If there is one defining song that marks my very late teens, it is Love will tear us apart. If I hear it on the radio, it transports me back to the spring of 1980, when the world was ripe with possibility and music was the urging of me.
Everyone seems to want to cover it, as if it imbues you with some grave-robbing chic or supposed coolness, so beloved of anyone who currently nods towards Nick Drake. None of you nod at John Martyn, do you? This bloody song – everyone seems to want to chip away at my enduring memory of it, to replace Ian’s version with theirs. “Look at this” they say “this is a great version of this song”. I’ve lost count of the attempts, but I’ve listed some of the extremes that youtube has to offer below. Even the subtle remixing of it on “Closer” riles and irritates me, and makes me question my own audio ability.

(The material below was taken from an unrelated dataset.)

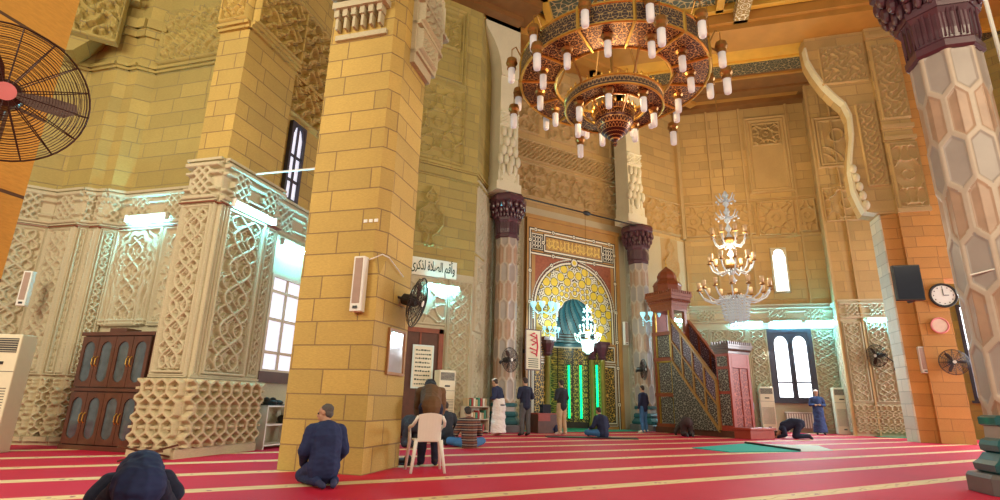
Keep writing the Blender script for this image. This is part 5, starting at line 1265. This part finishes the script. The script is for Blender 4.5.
b.build('ring_rib', M['brass'], ring)
z2 = -.62
b = MB(); annulus(b, .62, .94, z2, z2+.03); ring2 = b.build('inner_ring', M['filig'], chd)
b = MB(); annulus(b, .93, .96, z2, z2+.2); b.build('inner_band', M['filig2'], ring2)
b = MB(); [b.ring((0,0,z_), r_, .025, n=56) for z_, r_ in ((z2,.96),(z2+.2,.96),(z2,.62))]
for j in range(40): a = 2*PI*j/40; b.ball((.96*math.cos(a), .96*math.sin(a), z2+.25), (.025,.025,.06), seg=6, rings=4)
b.build('crown_fringe', M['brass'], ring2)
b = MB()
for j in range(6):
    a = 2*PI*j/6+.2; b.tube([(.9*math.cos(a),.9*math.sin(a),z2+.1),((Ri+.1)*math.cos(a),(Ri+.1)*math.sin(a),.05)], .022, 6)
    b.tube([(Ri*math.cos(a),Ri*math.sin(a),.05),(.1*math.cos(a),.1*math.sin(a),2.6)], .022, 6); b.tube([(.4*math.cos(a),.4*math.sin(a),z2-.25),(.65*math.cos(a),.65*math.sin(a),z2)], .018, 6)
b.tube([(0,0,z2-.2),(0,0,9)], .03, 8); b.build('suspension_rod', M['bronze'], chd)
b = MB(); b.lathe([(.02,-1.42),(.05,-1.38),(.03,-1.32),(.12,-1.25),(.26,-1.12),(.36,-.95),(.40,-.80),(.37,-.76),(.42,-.70),(.42,-.66)], 28); b.build('hanging_bowl', M['filig'], chd, smooth=True)
b = MB()
for j in range(20): a = 2*PI*j/20; b.ball((.43*math.cos(a), .43*math.sin(a), -.62), (.02,.02,.06), seg=6, rings=4)
b.build('bowl_crown', M['brass'], chd)
def lantern(par, x_, y_, zt, s=1., arm=None):
    b = MB(); b.lathe([(.03*s,.26*s),(.10*s,.22*s),(.12*s,.12*s),(.085*s,.07*s),(.095*s,0)], 12, (x_,y_,zt)); b.tube([(x_,y_,zt+.25*s),(x_,y_,zt+.45*s)], .01, 5)
    if arm: b.tube([(x_,y_,zt+.45*s)]+arm, .016, 6)
    l = b.build('lantern_cap', M['bronze'], par); b = MB(); b.lathe([(.03*s,-.32*s),(.06*s,-.30*s),(.07*s,-.24*s),(.07*s,-.0)], 12, (x_,y_,zt)); b.build('glass_cylinder', M['bulb'], l, smooth=True)
for j in range(12): a = 2*PI*(j+.5)/12; lantern(chd, 1.5*math.cos(a), 1.5*math.sin(a), -.12, .95)
for j in range(7): a = 2*PI*(j+.3)/7; lantern(chd, .78*math.cos(a), .78*math.sin(a), z2-.12, .9)
for j in range(12):
    a = 2*PI*j/12+.1; ca, sa = math.cos(a), math.sin(a); lantern(chd, 2.08*ca, 2.08*sa, .14, 1., [(2.0*ca,2.0*sa,.66),((Ro)*ca,(Ro)*sa,.38)])
    if j % 2 == 0: lantern(chd, 2.12*ca-.15*sa, 2.12*sa+.15*ca, -.35, 1., [(2.12*ca-.15*sa,2.12*sa+.15*ca,.2),(1.9*ca,1.9*sa,.3)])

def glass_chandelier(loc, s, tiers, label, lit=None, cord=8., fringe=36):
    t = thing('crystal_chandelier', label, 'chandelier', loc); CM = lit or M['crystal']
    top = max(z for z, r_, n in tiers); b = MB(); prof = []
    z = -.1
    while z < top+1.25*s: prof += [(.03*s,z),(.085*s,z+.07*s),(.05*s,z+.13*s),(.02*s,z+.2*s)]; z += .22*s
    b.lathe(prof, 10); b.build('glass_stem', CM, t, smooth=True)
    for (zz, rr) in ((top+1.0*s,.22*s),(top+.55*s,.26*s)):
        b = MB()
        for k in range(8): a = 2*PI*k/8; b.tube([(0,0,zz),(rr*.7*math.cos(a),rr*.7*math.sin(a),zz+.02),(rr*math.cos(a),rr*math.sin(a),zz+.16*s)], .014*s, 5); b.ball((rr*math.cos(a),rr*math.sin(a),zz-.02), .03*s, seg=6, rings=4)
        b.build('glass_spray', CM, t, smooth=True)
    for zt, r_, n in tiers:
        b = MB(); b.lathe([(.05*s,zt-.12*s),(.16*s,zt-.06*s),(.17*s,zt),(.06*s,zt+.04*s)], 14); b.build('tier_hub', M['bronze'], t, smooth=True)
        for k in range(n):
            a = 2*PI*(k+.3)/n; ca, sa = math.cos(a), math.sin(a)
            b = MB(); b.tube([(r_*f*ca, r_*f*sa, zt+dz*s) for f, dz in ((.1,-.05),(.35,-.16),(.65,-.20),(.88,-.10),(1.,.06))], .018*s, 6); am = b.build('arm', CM, t, smooth=True)
            b = MB(); b.lathe([(.02*s,.06*s),(.07*s,.08*s),(.05*s,.1*s),(.03*s,.12*s)], 8, (r_*ca,r_*sa,zt)); b.build('candle_cup', M['bronze'], am)
            b = MB(); b.lathe([(.028*s,.12*s),(.045*s,.18*s),(.052*s,.27*s),(.04*s,.275*s)], 10, (r_*ca,r_*sa,zt)); b.build('shade', M['cup'] if not lit else lit, am, smooth=True)
    zt = min(z for z, r_, n in tiers); b = MB()
    for rr, zl, n in ((.34*s,.62*s,fringe),(.22*s,.72*s,fringe//2),(.12*s,.8*s,10)):
        for k in range(n):
            a = 2*PI*k/n
            for q in range(int(zl/(.075*s))): b.ball((rr*math.cos(a)*(1-.03*q), rr*math.sin(a)*(1-.03*q), zt-.1*s-q*.075*s), .022*s, seg=5, rings=3)
    o = b.build('crystal_strings', CM, t); o['kind'] = 'stuff'
    b = MB(); b.tube([(0,0,top+1.3*s),(0,0,top+1.3*s+cord)], .011, 6); b.build('cord', M['bronze'], t)
    return t
glass_chandelier((12.9,9.45,4.42), 1.15, [(-.38,.92,14),(.42,.58,10),(1.2,.46,8)], 'tall three-tier crystal chandelier hanging right of the pulpit', cord=11)
glass_chandelier((13.75,16.9,3.5), .75, [(0,.5,8),(.35,.3,6)], 'brightly lit crystal chandelier hanging in front of the prayer niche', M['crystal_l'], cord=4.6, fringe=24)
def sconce(loc, label, s=.6):
    t = thing('crystal_sconce', label, 'lamp', loc, 0, 'blue crystal wall lamps'); b = MB(); b.box(-.05,.05,-.05,.0,-.1,.2); b.build('wall_plate', M['bronze'], t)
    for k in range(5):
        a = PI+PI*(k+.5)/5; ca, sa = math.cos(a), math.sin(a); b = MB(); b.tube([(0,-.03,0),(.3*s*ca,.3*s*sa,-.12*s),(.6*s*ca,.6*s*sa,.05*s)], .02*s, 5); am = b.build('arm', M['crystal_b'], t)
        b = MB(); b.lathe([(.04*s,.05*s),(.12*s,.2*s),(.12*s,.3*s)], 8, (.6*s*ca,.6*s*sa,0)); [b.ball((.6*s*ca,.6*s*sa,-.08*s*q), .03*s, seg=5, rings=3) for q in range(5)]; b.build('cup', M['crystal_b'], am)
sconce((12.2,17.8,4.55), 'blue-lit crystal wall lamp on the left side of the niche mosaic', 1.0)
sconce((16.9,16.65,4.5), 'blue-lit crystal wall lamp on the right niche column', .9)
sconce((12.55,17.8,3.75), 'small blue-lit crystal wall lamp low at the left of the niche', .6)

# ================================================================== CAMERA
F = 537.; TH = math.radians(15.8); YAW = math.radians(29.7); ROLL = math.radians(-1.36)
fwv = Vector((math.sin(YAW)*math.cos(TH), math.cos(YAW)*math.cos(TH), math.sin(TH))); rtv = Vector((math.cos(YAW), -math.sin(YAW), 0)); upv = rtv.cross(fwv)
R_c = rtv*math.cos(ROLL)-upv*math.sin(ROLL); U_c = upv*math.cos(ROLL)+rtv*math.sin(ROLL)
cam = bpy.data.cameras.new('camera'); co = bpy.data.objects.new('camera', cam); COL.objects.link(co)
co.matrix_world = Matrix(((R_c.x,U_c.x,-fwv.x,0),(R_c.y,U_c.y,-fwv.y,0),(R_c.z,U_c.z,-fwv.z,1.0),(0,0,0,1)))
cam.sensor_width = 36; cam.lens = F/1000*36; cam.clip_start = .05; cam.clip_end = 200
sc.camera = co

# ================================================================== LIGHT
w = bpy.data.worlds.new('world'); sc.world = w; w.use_nodes = True
w.node_tree.nodes['Background'].inputs['Color'].default_value = (1.0,.90,.74,1); w.node_tree.nodes['Background'].inputs['Strength'].default_value = .46
def area(name, loc, tgt, size, power, col, spread=PI):
    l = bpy.data.lights.new(name, 'AREA'); l.shape = 'RECTANGLE'; l.size = size[0]; l.size_y = size[1]; l.energy = power; l.color = col; l.spread = spread
    o = bpy.data.objects.new(name, l); COL.objects.link(o); o.location = loc; o.rotation_euler = (Vector(tgt)-Vector(loc)).to_track_quat('-Z', 'Y').to_euler(); return o
def point(name, loc, power, col, r=.3):
    l = bpy.data.lights.new(name, 'POINT'); l.energy = power; l.color = col; l.shadow_soft_size = r; o = bpy.data.objects.new(name, l); COL.objects.link(o); o.location = loc; return o
point('chandelier_light', (6.69,7.25,6.6), 650, (1,.72,.38), .5)
point('crystal_light', (12.9,9.45,5.2), 250, (1,.85,.6), .6)
point('niche_chandelier_light', (13.75,16.3,3.7), 160, (.75,1.,.92), .3)
area('window_light', (26.9,4,4.5), (12,9,0), (9,5), 3000, (.95,.97,1.))
area('left_fill_light', (-9,2,8), (14,12,6), (7,6), 2200, (1,.90,.68))  # added fill from the unseen left side, no window known there
area('bay_window_light', (23.7,15.3,3.2), (17,9,0), (1.4,2.6), 500, (.92,.96,1.))
area('bay_fill_light', (17.5,12.0,9.5), (24,17,15), (2,2), 380, (1,.72,.35))  # added warm fill for the upper bay wall, no fixture there
area('rear_fill_light', (5,-8,9), (6,14,5), (10,6), 1500, (1,.86,.6))  # added fill from behind the camera, stands in for unseen daylight
sc.view_settings.view_transform = 'Standard'; sc.view_settings.look = 'None'; sc.view_settings.gamma = 1.; sc.view_settings.exposure = -0.22; sc.view_settings.use_curve_mapping = False
sc.cycles.use_denoising = True; sc.cycles.max_bounces = 5; sc.cycles.diffuse_bounces = 3; sc.cycles.glossy_bounces = 2; sc.cycles.sample_clamp_indirect = 4.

I think that if you are going to cover the song, you should take something of it, and work forward from there. You’re never going to capture the animalistic thrash of the 12 string in the intro, and I defy you to find that synth sound on your garageband setup – you need a proper Yamaha SK10. No, if you want to cover this song. you need to begin with it’s USP – the emotion expressed in the lyric – and take it from there. We’ll come back to the only version that I hold as dear to me as I do the original at the end of this. For now, let’s have an amusing walk through the villainy – those that would try and fail publicly. You have to admire their bravery.
Paul Young
I think Paul was the first out of the traps to cover this, and establish himself as Mr no-original-material of the 80’s (have a look at the writing credits on ‘No Parlez’…). It is at least a different interpretation of the song, and I grudgingly admit that he manages to convey emotion in it. What you might call a valiant attempt. I have to say that calling your backing singers the “Fabulous Wealthy Tarts” is always going to affect the way you view the subject matter of the song.

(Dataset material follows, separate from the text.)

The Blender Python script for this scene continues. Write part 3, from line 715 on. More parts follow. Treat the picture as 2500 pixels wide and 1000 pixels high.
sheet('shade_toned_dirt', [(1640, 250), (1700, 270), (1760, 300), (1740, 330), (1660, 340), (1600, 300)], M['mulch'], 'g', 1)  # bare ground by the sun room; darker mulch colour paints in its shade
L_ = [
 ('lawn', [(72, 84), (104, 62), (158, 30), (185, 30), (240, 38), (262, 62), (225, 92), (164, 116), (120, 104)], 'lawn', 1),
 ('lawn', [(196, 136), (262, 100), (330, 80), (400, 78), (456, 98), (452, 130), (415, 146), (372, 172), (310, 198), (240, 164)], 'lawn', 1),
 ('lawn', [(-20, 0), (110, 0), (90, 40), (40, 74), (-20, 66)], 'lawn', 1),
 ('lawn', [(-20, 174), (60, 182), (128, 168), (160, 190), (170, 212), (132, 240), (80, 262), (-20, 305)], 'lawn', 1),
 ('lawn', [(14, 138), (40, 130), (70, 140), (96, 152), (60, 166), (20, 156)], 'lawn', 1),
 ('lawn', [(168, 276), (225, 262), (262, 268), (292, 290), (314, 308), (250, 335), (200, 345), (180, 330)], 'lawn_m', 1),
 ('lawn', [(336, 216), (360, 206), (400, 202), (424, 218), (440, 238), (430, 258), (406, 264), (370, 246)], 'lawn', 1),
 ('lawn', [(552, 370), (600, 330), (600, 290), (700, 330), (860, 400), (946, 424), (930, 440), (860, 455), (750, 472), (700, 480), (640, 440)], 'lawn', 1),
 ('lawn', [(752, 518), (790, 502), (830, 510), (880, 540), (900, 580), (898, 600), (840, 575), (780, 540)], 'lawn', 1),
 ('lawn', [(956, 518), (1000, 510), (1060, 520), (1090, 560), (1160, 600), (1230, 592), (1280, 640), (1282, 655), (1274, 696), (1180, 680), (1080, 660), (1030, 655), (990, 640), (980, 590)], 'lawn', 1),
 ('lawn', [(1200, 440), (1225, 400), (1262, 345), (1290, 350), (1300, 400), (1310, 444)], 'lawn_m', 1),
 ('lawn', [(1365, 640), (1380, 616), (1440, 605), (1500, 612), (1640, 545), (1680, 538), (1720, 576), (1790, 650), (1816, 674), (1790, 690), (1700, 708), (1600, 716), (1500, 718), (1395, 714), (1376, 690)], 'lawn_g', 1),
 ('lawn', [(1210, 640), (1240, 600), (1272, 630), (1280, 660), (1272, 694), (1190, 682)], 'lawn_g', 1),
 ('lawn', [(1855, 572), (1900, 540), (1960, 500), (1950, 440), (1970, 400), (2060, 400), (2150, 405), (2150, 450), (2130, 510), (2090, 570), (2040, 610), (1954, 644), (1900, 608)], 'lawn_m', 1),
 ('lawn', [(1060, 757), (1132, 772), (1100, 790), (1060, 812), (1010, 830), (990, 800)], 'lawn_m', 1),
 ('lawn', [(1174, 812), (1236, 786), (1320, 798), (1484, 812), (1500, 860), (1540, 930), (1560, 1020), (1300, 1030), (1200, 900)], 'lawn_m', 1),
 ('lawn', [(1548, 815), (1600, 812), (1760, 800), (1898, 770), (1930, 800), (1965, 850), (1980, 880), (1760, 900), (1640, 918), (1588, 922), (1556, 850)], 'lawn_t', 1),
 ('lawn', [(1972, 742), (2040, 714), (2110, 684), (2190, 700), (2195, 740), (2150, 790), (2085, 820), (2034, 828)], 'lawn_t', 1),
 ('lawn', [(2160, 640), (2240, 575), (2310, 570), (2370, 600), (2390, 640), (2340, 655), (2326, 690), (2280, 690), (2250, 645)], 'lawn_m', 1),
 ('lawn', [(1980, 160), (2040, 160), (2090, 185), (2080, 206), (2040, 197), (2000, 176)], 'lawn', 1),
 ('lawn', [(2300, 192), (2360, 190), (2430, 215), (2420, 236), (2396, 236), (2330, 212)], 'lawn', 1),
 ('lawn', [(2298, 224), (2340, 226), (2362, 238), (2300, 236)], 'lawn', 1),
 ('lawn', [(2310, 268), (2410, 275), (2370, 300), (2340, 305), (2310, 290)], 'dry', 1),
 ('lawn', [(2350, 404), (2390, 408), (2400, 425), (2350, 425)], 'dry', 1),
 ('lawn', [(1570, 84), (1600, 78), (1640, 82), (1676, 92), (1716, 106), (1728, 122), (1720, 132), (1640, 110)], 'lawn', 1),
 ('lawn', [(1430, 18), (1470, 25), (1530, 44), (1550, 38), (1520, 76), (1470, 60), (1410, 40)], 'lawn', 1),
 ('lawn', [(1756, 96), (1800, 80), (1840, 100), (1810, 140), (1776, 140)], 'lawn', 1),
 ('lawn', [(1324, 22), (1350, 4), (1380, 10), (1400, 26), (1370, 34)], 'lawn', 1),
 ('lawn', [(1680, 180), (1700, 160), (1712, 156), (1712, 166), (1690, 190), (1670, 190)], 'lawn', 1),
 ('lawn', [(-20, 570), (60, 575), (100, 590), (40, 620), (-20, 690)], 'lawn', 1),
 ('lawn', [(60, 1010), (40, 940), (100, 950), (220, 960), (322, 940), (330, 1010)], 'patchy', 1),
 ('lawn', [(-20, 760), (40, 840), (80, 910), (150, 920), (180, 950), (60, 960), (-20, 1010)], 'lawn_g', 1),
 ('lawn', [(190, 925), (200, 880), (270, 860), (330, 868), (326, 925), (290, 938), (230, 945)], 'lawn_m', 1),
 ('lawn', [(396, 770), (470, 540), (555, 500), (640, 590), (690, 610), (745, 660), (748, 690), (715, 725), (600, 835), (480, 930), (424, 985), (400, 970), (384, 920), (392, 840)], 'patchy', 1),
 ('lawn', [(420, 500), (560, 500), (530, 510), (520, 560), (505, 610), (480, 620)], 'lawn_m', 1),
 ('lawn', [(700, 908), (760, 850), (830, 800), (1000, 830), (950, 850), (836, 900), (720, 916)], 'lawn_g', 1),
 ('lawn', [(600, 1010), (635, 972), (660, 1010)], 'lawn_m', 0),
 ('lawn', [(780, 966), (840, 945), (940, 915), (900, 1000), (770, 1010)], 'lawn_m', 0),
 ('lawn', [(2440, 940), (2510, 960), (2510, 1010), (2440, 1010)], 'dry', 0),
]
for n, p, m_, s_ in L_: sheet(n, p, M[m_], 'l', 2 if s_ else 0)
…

6/10 – taking different roads…
Mark Owen
Oh <insert deity of choice here> – this is utter trite shite.
I have ALWAYS hated the sound of the Ovation Balladeer guitar I have always hated Take That. I’ve never understood his mis-pronounced r’s and the only time I’ve ever had a sneaking admiration for him was seeing him with a dustbin in the front seat of his merc, driving home from a DIY store. Can’t he find better things to do with his time – this is as appropriate as polar bear at a penguin convention…
1/10 Resentment riding quite high indeed
10,000 Maniacs
Natalie is never averse to a spot of cover stuff, and I have been bowled over, in a bad way of course, at how similar to Steve Harley’s ‘Come up and see me’ she manages to make this sound. Yes Natalie, your timing IS that flawed.
4/10 – ambitions are low
Nouvelle Vague
It’s a nice frock and suits her, but my daughter could come up with a more interesting arrangement than this.
3/10 – bedroom quite cold….
New Order
You’d think they’d know better, wouldn’t you. No, this is a pedestrian slog through the song that you just wouldn’t expect from the makers of “The Perfect Kiss”, it shows the difference between the two groups vocal affectations though. Ian could sing this song, and that is an end to it.
4/10 – Failings exposed.
The Cure
I had high hopes of this – Robert Smith should really have ‘got it’. Instead, it sounds like a song played as if he is going through the motions. A shame – strip it bare and play it in the manner of ‘Killing an Arab’ and it might have worked – but we’ll never know..
2/10 – Desperation taking hold
Simple Minds
I said that you have to take a flavour of the song and run with it, didn’t I? I want to hate this so much but my feet just get persuaded by what sounds like a John Digweed/Sasha type remix. But Simple Minds? Surely not – this sounds nothing like the band I knew and variously loved and hated through the 80’s. I score this highly, because there is nothing recognisable about the music other than the chord progression, and that I think perhaps this has some merit as a dance track. The problem there is, that if you remember the original, this is an abomination, but to the children of the 90’s, this isn’t that bad. Someone has written in the comments that they should be tried in the Hague for crimes against art. If it polarises you to that extent, it must have some merit?
7/10 – Taking different roads.
Dave Gahan
You did read that correctly. I’d love to have a soundboard copy of this, because it is exactly what you wouldn’t expect from Basildon’s premier Barstable Baritone. Dave takes the song and makes it his own – even though this is a live rendition. I think it benefits from not being over-thought, too.
8/10 – There’s still this appeal
Susanna and the Magic Orchestra
Sublime. This is deconstructed to the point where you are forced to listen to the words, and the nuances and meanings behind them are bought into a sharp focus. The spartan musical backdrop adds an ethereal quality to the song – it no longer relies on the adrenaline reaction of the original; this song requires that you engage with it on a cerebral level. If this song were a work of art, it would be behind alarmed glass doors in the Louvre.
10/10 Love of this version tears me apart.